Bu işbirliği, Türkiye'yi kızdırsa da, son Rakka olayında büyük açık verse de IŞİD'in yenilgiye uğratılmasında taktik başarı kazandı.
ABD bunu PKK'nın ne olduğunu bile bile, düz bir kiralık katil tutma mantığıyla yaptı; düşünün ki 1999'da Abdullah Öcalan'ın yakalanması CIA-MİTİ işbirliği sayesinde olmuştu.

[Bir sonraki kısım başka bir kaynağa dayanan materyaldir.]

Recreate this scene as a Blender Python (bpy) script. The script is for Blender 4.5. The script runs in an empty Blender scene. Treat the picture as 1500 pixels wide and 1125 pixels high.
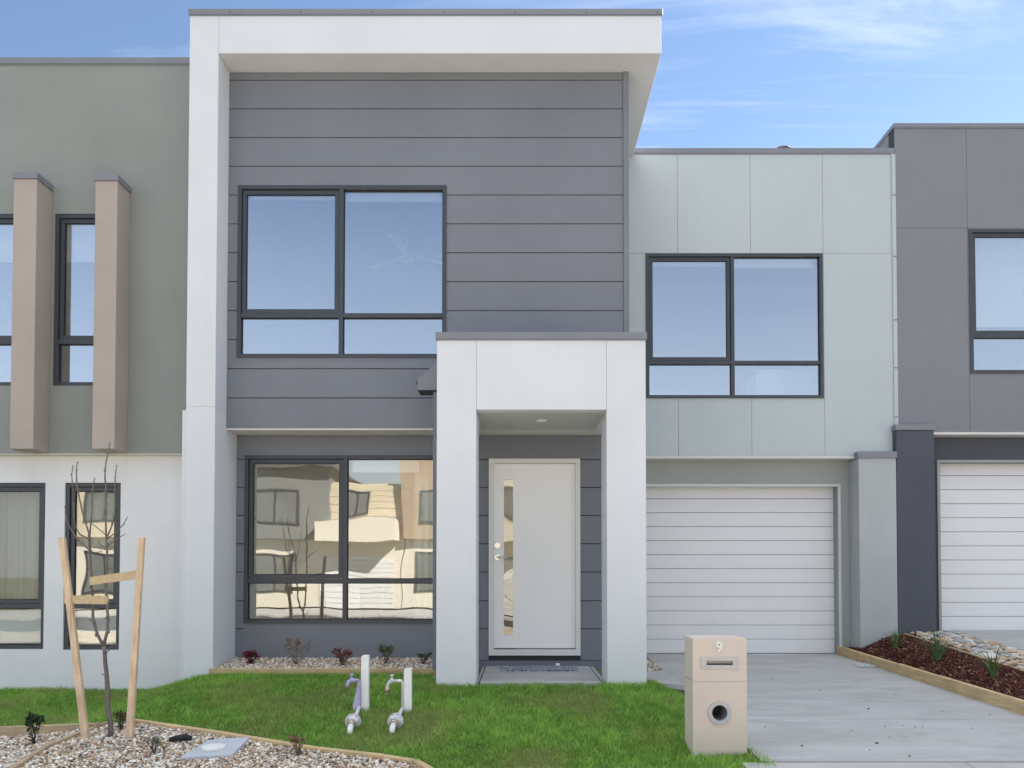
import bpy, math, random
import numpy as np
from mathutils import Vector
random.seed(7); rng = np.random.default_rng(11)
C = bpy.context.scene.collection
SC = bpy.context.scene

# ------------------------------------------------------------------ camera numbers (also used to turn measured points into metres)
F = 1125.0; CX = 760.0; CY = 817.4; EYE = 0.99
PITCH = math.radians(1.352); cp, sp = math.cos(PITCH), math.sin(PITCH)
def at(px, py, Y):
    u, v = px - CX, CY - py
    t = Y / (F*cp - v*sp)
    return u*t, EYE + (F*sp + v*cp)*t
def ax(px, py, Y): return at(px, py, Y)[0]
def az(py, Y): return at(760, py, Y)[1]

# ------------------------------------------------------------------ helpers
def loc_of(o):
    v = Vector((0, 0, 0))
    while o is not None:
        v += o.location; o = o.parent
    return v
def tag(o, label=None, cat=None, group=None, kind=None):
    if label: o['label'] = label
    if cat: o['category'] = cat
    if group: o['group'] = group
    if kind: o['kind'] = kind
    return o
def thing(name, label, cat, loc, group=None):
    o = bpy.data.objects.new(name, None); C.objects.link(o); o.location = loc
    o.empty_display_size = 0.2
    return tag(o, label, cat, group)

class MB:
    def __init__(s): s.v = []; s.f = []; s.sm = []
    def quad(s, a, b, c, d, sm=False):
        n = len(s.v); s.v += [a, b, c, d]; s.f.append((n, n+1, n+2, n+3)); s.sm.append(sm)
    def poly(s, pts, sm=False):
        n = len(s.v); s.v += list(pts); s.f.append(tuple(range(n, n+len(pts)))); s.sm.append(sm)
    def box(s, x0, x1, y0, y1, z0, z1):
        n = len(s.v)
        s.v += [(x0,y0,z0),(x1,y0,z0),(x1,y1,z0),(x0,y1,z0),(x0,y0,z1),(x1,y0,z1),(x1,y1,z1),(x0,y1,z1)]
        for f in ((3,2,1,0),(4,5,6,7),(0,1,5,4),(1,2,6,5),(2,3,7,6),(3,0,4,7)):
            s.f.append(tuple(n+i for i in f)); s.sm.append(False)
        return s
    def prism(s, pts, d):
        """pts: list of 3-D points of a planar polygon, d: extrusion vector"""
        k = len(pts); n = len(s.v)
        s.v += [tuple(p) for p in pts] + [tuple(Vector(p)+Vector(d)) for p in pts]
        s.f.append(tuple(range(n, n+k))[::-1]); s.sm.append(False)
        s.f.append(tuple(range(n+k, n+2*k))); s.sm.append(False)
        for i in range(k):
            j = (i+1) % k
            s.f.append((n+i, n+j, n+k+j, n+k+i)); s.sm.append(False)
        return s
    def tube(s, pts, radii, n=8, cap=True):
        pts = [Vector(p) for p in pts]
        if not isinstance(radii, (list, tuple)): radii = [radii]*len(pts)
        base = len(s.v); prev = None
        for i, p in enumerate(pts):
            d = (pts[min(i+1, len(pts)-1)] - pts[max(i-1, 0)]).normalized()
            if prev is None:
                up = Vector((0, 1, 0)) if abs(d.y) < 0.9 else Vector((1, 0, 0))
                a = d.cross(up).normalized()
            else:
                a = (prev - d*prev.dot(d)).normalized()
            prev = a; b = d.cross(a)
            for k in range(n):
                t = 2*math.pi*k/n
                s.v.append(tuple(p + (a*math.cos(t) + b*math.sin(t))*radii[i]))
        for i in range(len(pts)-1):
            for k in range(n):
                q = (k+1) % n
                s.f.append((base+i*n+k, base+i*n+q, base+(i+1)*n+q, base+(i+1)*n+k)); s.sm.append(True)
        if cap:
            s.f.append(tuple(base+k for k in range(n))[::-1]); s.sm.append(False)
            s.f.append(tuple(base+(len(pts)-1)*n+k for k in range(n))); s.sm.append(False)
        return s
    def slab(s, x0, x1, z0, z1, yf, yb, holes=(), gap=0.0):
        """upright wall slab facing -y, with rectangular holes (hx0,hx1,hz0,hz1)"""
        hs = [(max(a, x0), min(b, x1), max(c, z0), min(d, z1)) for a, b, c, d in holes]
        hs = [h for h in hs if h[1]-h[0] > 1e-4 and h[3]-h[2] > 1e-4]
        xs = sorted({x0, x1} | {h[0] for h in hs} | {h[1] for h in hs})
        zs = sorted({z0, z1} | {h[2] for h in hs} | {h[3] for h in hs})
        solid = {}
        for i in range(len(xs)-1):
            for j in range(len(zs)-1):
                cx, cz = (xs[i]+xs[i+1])/2, (zs[j]+zs[j+1])/2
                solid[i, j] = not any(h[0] < cx < h[1] and h[2] < cz < h[3] for h in hs)
        for (i, j), on in solid.items():
            if not on: continue
            a, b, c, d = xs[i], xs[i+1], zs[j], zs[j+1]
            s.quad((a,yf,c),(b,yf,c),(b,yf,d),(a,yf,d)); s.quad((b,yb,c),(a,yb,c),(a,yb,d),(b,yb,d))
            if not solid.get((i-1, j)): s.quad((a,yb,c),(a,yf,c),(a,yf,d),(a,yb,d))
            if not solid.get((i+1, j)): s.quad((b,yf,c),(b,yb,c),(b,yb,d),(b,yf,d))
            if not solid.get((i, j-1)): s.quad((a,yb,c),(b,yb,c),(b,yf,c),(a,yf,c))
            if not solid.get((i, j+1)): s.quad((a,yf,d),(b,yf,d),(b,yb,d),(a,yb,d))
        return s
    def ring(s, x0, x1, z0, z1, w, yf, yb, wt=None, wb=None):
        wt = w if wt is None else wt; wb = w if wb is None else wb
        return s.slab(x0, x1, z0, z1, yf, yb, [(x0+w, x1-w, z0+wb, z1-wt)])
    def build(s, name, m, parent=None, loc=None, bevel=0, sub=0):
        me = bpy.data.meshes.new(name)
        o = bpy.data.objects.new(name, me); C.objects.link(o)
        if parent is not None:
            o.parent = parent; org = loc_of(parent)
        else:
            org = Vector(loc if loc is not None else (0, 0, 0)); o.location = org
        vs = [(p[0]-org.x, p[1]-org.y, p[2]-org.z) for p in s.v]
        me.from_pydata(vs, [], s.f); me.polygons.foreach_set('use_smooth', s.sm); me.update()
        if m is not None: me.materials.append(m)
        if bevel:
            b = o.modifiers.new('bevel', 'BEVEL'); b.width = bevel; b.segments = 2; b.limit_method = 'ANGLE'
        return o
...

Öcalan hala İmralı'da yatıyorken PKK'nın bunu unutacağını, üzere bir bardak su içeceğini mi sanıyorsunuz? Haydi onu bir kenara bırakalım... Yarın bir gün Amerikalılar YPG (isterseniz PKK diye okuyun) militanlarına dönüp, "Evet, bayanlar baylar, IŞİD yenildi. Şimdi size verdiğimiz silahları lütfen iade edin ve size verdiğimiz NATO standardında askeri eğitimi de lütfen hafızalarınızdan kazıyarak sessizce evlerinize dönün" dediğinde uysalca itaat edeceklerini mi sanıyor? Sizce bugün (Dışişleri Bakanı Mevlüt Çavuşoğlu'nun ifadesiyle) Suriye'nin yüzde 20'sini YPG üzerinden kontrol eden PKK bundan Amerikalıların ricasıyla vaz mı geçecek?
Örneğin ABD'nin Suriye'de PKK kontrolünde bir Kürt özerkliği sağlamaya muktedir olmadığımı herhalde en iyi PKK'lılar biliyordur. Peki, bunu sağlayabilecek kişinin Beşar Esad üzerindeki etkisiyle Rusya Devlet Başkanı Vladimir Putin olabileceğini hayatlarının 30-40 yılını kendi hedeflerine adamış PKK şefleri sizce düşünemiyor mu?
Daha da uzatılabilir ama zaten çok uzattım, toparlayayım: Sizce Suriye'de ABD mi PKK'yı kullanıyor, PKK mı ABD'yi?